L’Académie du Royaume du Maroc a organisé, mercredi à Rabat, une conférence sous le thème «La contribution de l’Amérique latine dans la pensée de libération mondiale», dans le cadre du cycle préparatoire de sa 45e session, prévue du 24 au 26 avril prochain, placée sous le signe «L’Amérique latine comme horizon de pensée». S’exprimant à cette occasion, le secrétaire perpétuel de l’Académie du Royaume, Abdeljalil Lahjomri, a indiqué que le choix de ce thème va de pair avec l'orientation de l’Académie visant à jeter les passerelles avec les autres régions du monde et favoriser la familiarisation des universitaires et intellectuels marocains avec les problématiques majeures de ces régions. M. Lahjomri a, dans ce sens, souligné que l’objectif de cette conférence est de s’informer davantage sur les expériences des pays de l’Amérique latine dans les domaines politique, économique, culturel et éducatif.
Pour sa part, l’ambassadeur itinérant de S.M. le Roi, Ahmed Herzenni, a souligné que l'expérience latino-américaine va enrichir celle marocaine, notant que cette rencontre a été l’occasion de présenter les travaux de penseurs latino-américains de renom sur différentes questions portant sur les défis de l’économie mondiale, la transition démocratique ou encore la transmodernité. Dans ce cadre, M. Herzenni a rappelé la première vague de libération des pays d’Amérique entre 1814 et 1825, soulignant que dans la conception des dirigeants de l’époque, la lutte pour l’indépendance était en même temps une lutte pour l’unité continentale. L’indépendance fut acquise, mais pas l’unité, a-t-il fait remarquer, notant que l’indépendance s’avéra vite tout à fait relative.

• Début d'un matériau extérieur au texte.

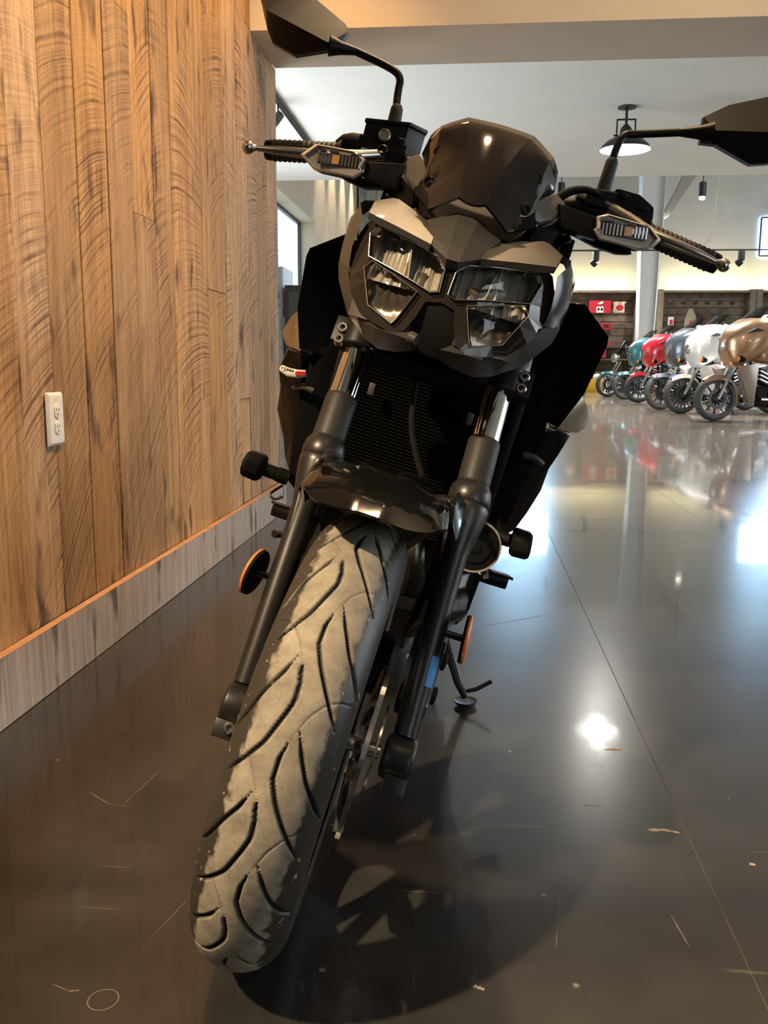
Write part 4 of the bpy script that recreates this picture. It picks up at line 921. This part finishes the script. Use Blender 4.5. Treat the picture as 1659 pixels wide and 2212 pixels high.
for s, P in LV.items():
    b = MB().tube(P, [.0085, .0088, .0085, .0075, .0060, .0040], 14, flat=.8); e = Vector(P[-1]); d = (e - Vector(P[-2])).normalized()
    b.tube([e, e + d * .004], [.0042, .0058], 14); b.ball(tuple(e + d * .0125), .0100, 20, 12)
    b.build('brake_lever' if s < 0 else 'clutch_lever', ALU, BK, 'satin aluminium lever with ball end', weld=False)
# brake reservoir (left of picture)
P = [(-.2125, .358, 0), (-.1445, .356, 0), (-.1210, .395, 0), (-.128, .425, 0), (-.198, .425, 0), (-.2125, .40, 0)]
def lift(P, f): return [(x, y, f(x)) for x, y, _ in P]
mc = MB().loft2(lift(P, lambda x: 1.0905 + (x + .21) * .05), lift(P, lambda x: 1.1305 + (x + .21) * .16)).build('brake_reservoir', SATB, BK, bevel=.004)
q = [(x * 1.0 + (x + .165) * .05, y + (y - .39) * .05, z) for x, y, z in P]
MB().loft2(lift(q, lambda x: 1.1308 + (x + .21) * .16), lift(q, lambda x: 1.1370 + (x + .21) * .16)).build('reservoir_cap', SATB, mc, bevel=.002)
MB().lathe((-.1775, .3575, 1.1178), (0, -1, .05), [(.0125, -.004), (.0125, .002)], 24).build('sight_boss', SATB, mc)
MB().lathe((-.1775, .355, 1.1178), (0, -1, .05), [(.0098, 0), (.0098, .0035), (.0080, .0040), (.0078, .0020)], 24).build('sight_ring', STEEL, mc)
MB().lathe((-.1775, .3535, 1.1178), (0, -1, .05), [(.0074, 0), (.0060, .0012)], 20).build('sight_glass', mat('amber_fluid', (.30, .24, .13), .1, coat=1), mc)
bx((-.150, .3545, 1.1205), (.010, .001, .0012)).build('cast_mark', mat('pale_mark', (.40, .38, .34), .5), mc)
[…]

En effet, la doctrine Monroe, formulée dès 1823, plaçait de fait l'Amérique latine sous protectorat des États-Unis, qui se transformèrent ainsi en tuteur, a-t-il dit, précisant «qu'à l’ombre de ce protectorat prospéra une classe de compradores protégée par des oligarques qui réussirent à survivre à maintes révoltes agraires, jusqu’à ce que la crise mondiale et non seulement américaine de 1929 vînt ébranler cet édifice archaïque».
Une bourgeoisie plus entreprenante entra alors sur la scène et une certaine modernisation prit son essor, a-t-il poursuivi, relevant toutefois que les intérêts des différents acteurs étaient tellement divergents qu’au bout du compte s’imposèrent des régimes autoritaires que défiaient seulement des courants populistes qui au fond n’étaient pas moins autoritaires. Il était temps que vienne alors une seconde vague de libération, a poursuivi M. Herzenni, mettant l’accent sur les apports des intellectuels à cette époque, particulièrement José Marti, «dont l’œuvre éclaire peu ou prou tous les apports de la seconde vague de libération».
Le plus connu de ces apports est la théorie de la dépendance, a expliqué M. Herzenni, ajoutant que celle-ci n’est sûrement pas exclusivement latino-américaine, même si elle a été effectivement initiée par des Latino-Américains, notamment Raul Prebish et son équipe de la Commission des Nations unies pour l’Amérique latine. Elle part, a-t-il précisé, du constat que malgré les quelques politiques d’industrialisation qui ont été menées dans des pays d’Amérique latine après la crise de 1929, la pauvreté et le sous-développement, au lieu de se réduire, n’ont fait que s’amplifier et s’approfondir.
Pour M. Herzenni, cette théorie est discutable dans ses différentes versions, car sa simple formulation a représenté une irruption salutaire du Tiers-Monde dans le champ de la théorie sociale qui semblait jusqu’alors réservé à l’Europe et à l’Amérique du Nord. Ce manque sur le plan théorique avait atteint son maximum de béance dans les années 60, 70 et 80 du siècle dernier, lorsque quasiment tous les pays du sous-continent étaient gouvernés par des dictatures militaires, a-t-il poursuivi.
Par la suite, M. Herzenni a mis l’accent sur «un courant de pensée qui s’est voulu une sorte de synthèse de toutes les composantes de la seconde vague de libération et qui a donné à celle-ci une expression philosophique». Il s’agit de la philosophie (et subsidiairement de la théologie) de la libération portée, en particulier, par le groupe «Modernité/Colonialité». La philosophie de la libération, a-t-il dit, commence par s’insurger contre le système de domination mondial qu’elle considère comme totalitaire dans la mesure où il est occidentalo-centré et, philosophiquement, helléno-centré. «Il s’agit finalement de construire un projet civilisationnel alternatif qui se nourrit des apports de toutes les cultures des pauvres actuels, mais sans nécessairement rejeter toutes les contributions des cultures postmodernes, modernes ou pré-modernes. C'est ce que Dussel appelle passer à la transmodernité.», a-t-il conclu.